A full subcategory D ⊆ C is reflective if the inclusion functor i: D ↪ C has a left adjoint, called the reflector. The reflector provides a universal way to 'project' objects of C into D while preserving structure. Coreflective subcategories are defined dually, with the inclusion having a right adjoint. Reflective subcategories arise in completion, localization, and in constructing quotient structures.
Study the reflection of finite sets into all sets (not reflective), abelian groups into groups via abelianization (reflective), and divisible groups as a reflective subcategory of abelian groups. For each example, identify the reflector explicitly and verify the adjunction.
Not every full subcategory is reflective; reflectivity requires an adjoint to exist and satisfy naturality. The reflector is not surjective on objects—the image of the reflector covers only some objects of C. A full subcategory being reflective does not mean it is closed under limits or colimits in the original category.
From your study of adjoint functors, you know that an adjunction L ⊣ R between categories C and D provides a universal relationship: L is "free" and R is "forgetful" in a precise sense, connected by the unit η: id_C → R ∘ L and counit ε: L ∘ R → id_D. A reflective subcategory is a special case of this pattern where the right adjoint is an inclusion functor. Specifically, a full subcategory D ⊆ C is reflective when the inclusion i: D ↪ C has a left adjoint L: C → D, called the reflector (or reflection functor). The adjunction L ⊣ i means: for every object X in C and every object A in D, there is a natural bijection Hom_D(LX, A) ≅ Hom_C(X, iA).
The unit of the adjunction gives, for each X ∈ C, a morphism η_X: X → L(X) in C (the inclusion of LX back into C via i). This is the reflection of X into D — the "best approximation" to X that lives in D. The universal property says: any morphism X → A in C with A ∈ D factors uniquely through η_X. There is no better D-approximation to X than LX; any map from X to a D-object factors through it. This is exactly the universal property you know from free constructions: the abelianization Ab(G) of a group G is the best abelian group that G maps to, and the map G → Ab(G) is the unit of the reflection adjunction between abelian groups and all groups.
Concrete examples anchor the concept. Abelianization: the subcategory Ab of abelian groups inside Grp is reflective; L(G) = G/[G,G] is the quotient by the commutator subgroup. Sheafification: the category of sheaves on a site is a reflective subcategory of presheaves; the sheafification functor F ↦ F^+ is the reflector. Completion: the category of complete metric spaces is reflective inside metric spaces; the reflector sends a metric space to its Cauchy completion. Stone-Čech compactification: compact Hausdorff spaces form a reflective subcategory of completely regular spaces, with the Stone-Čech compactification βX as the reflection of X. In each case, the reflection map η_X: X → LX is universal: it is the initial morphism from X to an object of the subcategory.
The counit of the adjunction i ∘ L → id_D specializes here: since D is a full subcategory and i is the inclusion, the counit at A ∈ D is a morphism L(iA) → A. For the adjunction to be a reflective subcategory, this counit must be an isomorphism (D is "closed" under the reflector applied to its own objects).
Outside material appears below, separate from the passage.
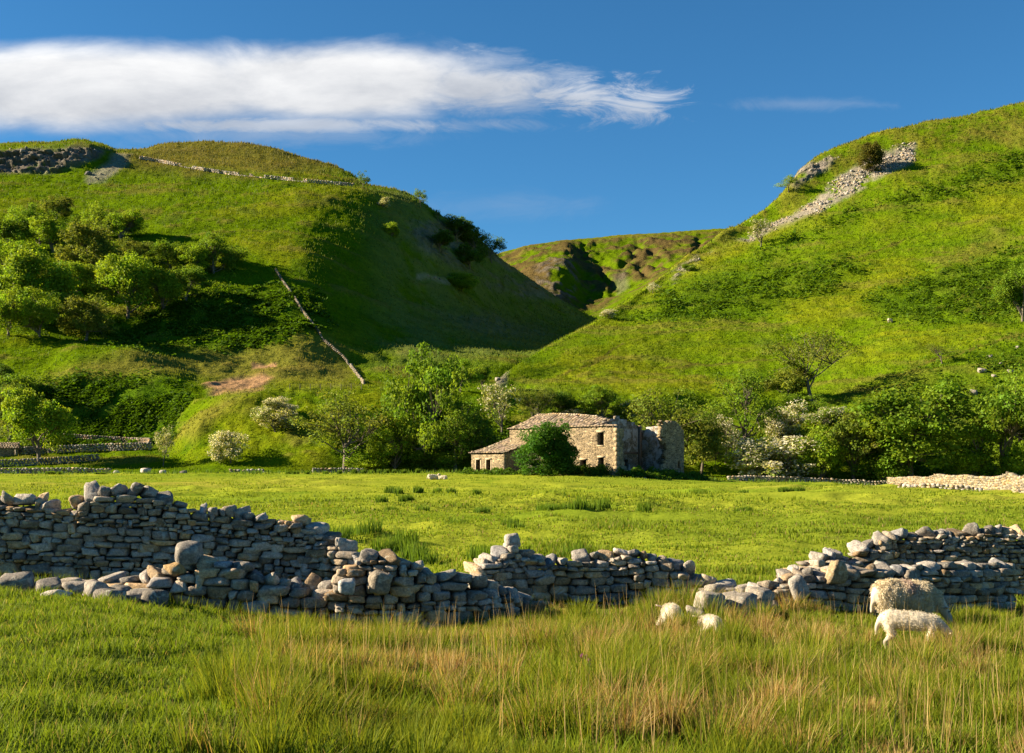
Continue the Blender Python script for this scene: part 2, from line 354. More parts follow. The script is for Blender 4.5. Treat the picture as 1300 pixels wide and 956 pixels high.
# ------------------------------------------------------------------ hills: lofted through contour rows
class Patch:
    def __init__(s, rows, u0, u1, du, step, back=((15, 60), (140, 220)), spur=None):
        us = np.arange(u0, u1 + .1, du)
        PY = np.array([pchip([q[0] for q in r], [q[1] for q in r], us) for r in rows])
        YY = np.array([pchip([q[0] for q in r], [q[2] for q in r], us) for r in rows])
        if spur:                                   # along a spur the contour rows share one straight flank
            k0, k1, ua, ub = spur; wt = smooth(ub, ua, us)
            for A in (PY, YY):
                for k in range(k0 + 1, k1): A[k] += wt * (A[k0] + (A[k1] - A[k0]) * (k - k0) / (k1 - k0) - A[k])
        for dp, dy in back:
            PY = np.vstack([PY, PY[len(rows) - 1] + dp]); YY = np.vstack([YY, YY[len(rows) - 1] + dy])
        K = len(PY); ts = [0.0]
        for k in range(K - 1):
            ext = np.abs(np.diff(PY, axis=0)[k]).max(); n = max(5, int(ext / step)) if k < len(rows) - 1 else 14
            ts += list(k + (np.arange(n) + 1) / n)
        ts = np.array(ts); ks = np.arange(K)
        PYd = np.array([pchip(ks, PY[:, j], ts) for j in range(len(us))]).T
        YYd = np.array([pchip(ks, YY[:, j], ts) for j in range(len(us))]).T
        # soften the joints between rows
        for _ in range(3):
            PYd[1:-1] = .25 * PYd[:-2] + .5 * PYd[1:-1] + .25 * PYd[2:]; YYd[1:-1] = .25 * YYd[:-2] + .5 * YYd[1:-1] + .25 * YYd[2:]
        if spur:                                   # and a rounded shoulder at its crest
            wq = (smooth(820, 740, us)[None, :] * smooth(5, 6.5, ts)[1:-1, None]) * .5
            for _ in range(260):
                for A in (PYd, YYd): A[1:-1] += wq * (.5 * (A[:-2] + A[2:]) - A[1:-1])
        s.us = us; s.U = np.broadcast_to(us, PYd.shape); s.P = PYd; s.Y = YYd; s.T = np.broadcast_to(ts[:, None], PYd.shape)
        s.X = (s.U - CX) / F * s.Y; s.Z = CZ + (HY - s.P) / F * s.Y; s.nrows = len(rows)
    def project(s): s.PP = HY - F * (s.Z - CZ) / s.Y; s.UU = CX + F * s.X / s.Y
    def at(s, px, py):
        j = np.interp(px, s.us, np.arange(len(s.us))); j0 = int(min(j, len(s.us) - 2)); f = j - j0
        col = lambda A: A[:, j0] * (1 - f) + A[:, j0 + 1] * f
        p = col(s.PP); k = np.argmax(p <= py) if (p <= py).any() else int(np.argmin(p))
        if k > 0:
            t = np.clip((p[k - 1] - py) / (p[k - 1] - p[k] + 1e-9), 0, 1); g = lambda A: col(A)[k - 1] * (1 - t) + col(A)[k] * t
        else: g = lambda A: col(A)[k]
        return np.array((g(s.X), g(s.Y), g(s.Z)))
    def mesh(s, name, c, mat):
        return mesh_np(name, np.stack([s.X, s.Y, s.Z], -1).reshape(-1, 3), grid_faces(*s.X.shape), c.reshape(-1, 3), mat, True)
    def scatter(s, n, weight, r):
        """random points on the patch by weight (per vertex), with the row/col they came from"""
        dx = np.abs(np.diff(s.X, axis=1))[:-1]; dy = np.abs(np.diff(s.Y, axis=0))[:, :-1]
        w = (weight[:-1, :-1] * dx * np.sqrt(dy ** 2 + np.diff(s.Z, axis=0)[:, :-1] ** 2)).ravel(); w = w / w.sum()
        idx = r.choice(len(w), n, p=w); i = idx // (s.X.shape[1] - 1); j = idx % (s.X.shape[1] - 1)
        a = r.random(n); b = r.random(n)
        def bl(A): return (A[i, j] * (1 - a) + A[i + 1, j] * a) * (1 - b) + (A[i, j + 1] * (1 - a) + A[i + 1, j + 1] * a) * b
        return np.stack([bl(s.X), bl(s.Y), bl(s.Z)], 1), i, j

def R(*q): return list(q)
LROWS = [
 R((-400,606,196),(0,606,196),(300,606,196),(450,606,205),(780,606,206)),
 R((-400,585,215),(0,585,215),(150,585,215),(215,588,212),(300,585,208),(380,580,208),(450,575,210),(520,570,212),(600,570,214),(780,570,216)),
 R((-400,565,235),(0,562,235),(100,560,237),(205,562,234),(255,540,222),(300,540,222),(380,535,224),(450,530,226),(600,530,230),(780,530,232)),
 R((-400,545,245),(0,545,245),(100,552,243),(205,556,240),(255,520,234),(300,498,236),(380,495,240),(450,495,240),(520,496,242),(600,497,244),(680,498,250),(780,500,255)),
 R((-400,500,256),(0,505,255),(60,500,255),(100,490,256),(215,487,256),(255,493,256),(300,492,262),(380,490,268),(450,491,270),(520,492,275),(600,490,285),(680,485,300),(780,480,320)),
 R((-400,450,275),(0,455,271),(60,462,268),(100,446,272),(160,440,276),(215,455,277),(255,466,279),(300,468,285),(380,464,290),(450,472,293),(520,466,300),(600,460,320),(680,455,350),(780,450,400)),
 R((-400,425,295),(0,428,290),(100,430,295),(215,435,298),(300,432,302),(380,425,308),(450,432,322),(520,428,350),(600,428,395),(680,428,465),(780,428,560)),
 R((-400,350,350),(0,350,345),(100,350,350),(215,350,350),(300,352,348),(380,354,352),(450,357,378),(520,368,420),(600,388,475),(680,408,550),(780,420,625)),
 R((-400,270,430),(0,275,420),(100,278,420),(215,270,425),(300,282,414),(380,287,412),(450,292,428),(520,308,462),(600,338,520),(680,380,600),(780,419,660)),
 R((-400,225,490),(0,226,485),(100,228,485),(215,225,490),(300,232,480),(380,240,470),(450,243,480),(520,266,500),(600,312,550),(680,366,622),(780,418,670)),
 R((-400,216,500),(0,214,498),(60,212,498),(110,208,500),(150,208,512),(215,212,520),(300,216,520),(380,228,500),(450,238,500),(520,257,508),(600,305,560),(680,364,630),(780,417,676)),
 R((-400,196,506),(0,192,506),(60,189,506),(110,186,510),(150,197,535),(215,199,555),(300,202,560),(380,216,545),(450,232,530),(520,251,518),(600,302,565),(680,362,635),(780,417,680)),
 R((-400,190,560),(0,184,560),(60,181,565),(100,179,570),(130,184,568),(150,190,565),(175,190,575),(200,184,590),(250,180,600),(300,183,600),(350,190,595),(400,203,585),(430,212,572),(450,223,562),(466,236,548),(490,240,534),(520,247,532),(545,262,542),(580,285,560),(600,297,572),(625,317,590),(640,331,603),(665,351,628),(700,377,655),(745,411,682),(780,425,690)),
]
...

This is equivalent to saying i is fully faithful, which holds because i is an inclusion of a full subcategory. The combination of fully faithful right adjoint and left adjoint is what makes the subcategory "reflective" rather than just "adjointly related" — the unit η_X: X → LX is a D-localization, not merely a map to a related category.
Coreflective subcategories are defined dually: the inclusion i: D ↪ C has a right adjoint R: C → D (the coreflector). Examples include the subcategory of discrete topological spaces inside all topological spaces (the coreflector sends X to the set of points with discrete topology), or the subcategory of abelian groups inside Ab that are divisible. Reflective and coreflective subcategories appear throughout mathematics wherever you want to "project" into a better-behaved class: reflective subcategories are preserved under limits in C (the inclusion i preserves limits because right adjoints do), which is why they are used in localization — inverting maps or enforcing exactness conditions — and in topos theory where the category of sheaves is a reflective subcategory of presheaves with the sheafification reflector playing a central structural role.